At present, he says his organisation is invested about 70% outside the euro, 30% in the euro. "Out of that 70%, we're probably 60% in US dollar, and then the rest is Swiss francs and yen. We also recently sold Australian dollars to buy yen and Swiss francs."

Ram says his firm does currency structured notes and some capital guaranteed notes. For diversification, it has bought a lot of bond funds. It still has equity exposure, but that has been reduced from some 60% down to around 30% today.

Hedge funds are considered the best approach to manage the long-term assets against the long-term liabilities of Hong Kong-based Search Investment Group, the family office of Robert W Miller, a founding shareholder in Duty Free Shoppers. The reason for investing in hedge funds is to avoid any kind of beta exposures, says Vincent Duhamel, chief executive of SAIL Advisors Ltd, the group's investment arm.

"You're not trying to hedge your liabilities by using beta positioning. You just try to capture the alpha being generated by top-notch managers. You don't want to get the directions of the market; you want to be market neutral. By doing this, you will naturally be able to hedge out the kind of foreign exchange risk that you have over the long term. We don't worry about what the euro is doing this month. As a matter of fact, we don't care what the euro is doing."

Duhamel acknowledges that some short-term hedging may be called for to match short-term expenses. "Other than that, it's quite speculative to try to hedge out long-term risks on currencies."

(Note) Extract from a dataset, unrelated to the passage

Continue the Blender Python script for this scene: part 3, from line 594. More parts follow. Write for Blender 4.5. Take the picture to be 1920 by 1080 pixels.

According to Chris Turner, head of strategy at Lombard Street Research in London, many investors currently have the same view in terms of favouring certain emerging market currencies over the developed market and within the developed market, favouring currencies outside the G3 or G5. "That's fine, because on fundamental grounds that's the right thing to do," he says. "The only problem becomes one of liquidity. When markets become illiquid, there can be quite a sharp fall in some of the peripheral currencies."

Turner says that in the present environment, it makes sense to think of gold as a default currency. "We tend not to think of it as a hedge against inflation as such, but more as something to go to as a disaster hedge almost. With the focus on sovereign debt problems, none of the major economies are immune from that viewpoint. We see the global economic environment as one where deflation is more likely than inflation in the near term, certainly in the US and Eurozone, and that will encourage central banks to stay pretty loose in terms of their monetary policy, which will probably give a boost to inflationary expectations further out even if inflation takes a long time to pick up. So gold should benefit from those expectations even in the deflationary environment."

What about currency funds to manage exposure risk? Turner says currency funds are harder to buy than equities or bonds because they resort to a vast list of fundamental factors that may affect the currency, but quite often do not.

"The best currency managers have proved that a combination of fundamental process together with some more quantitative overlay can actually produce good returns over time. But it's probably a situation where the number of people doing it well is fairly small."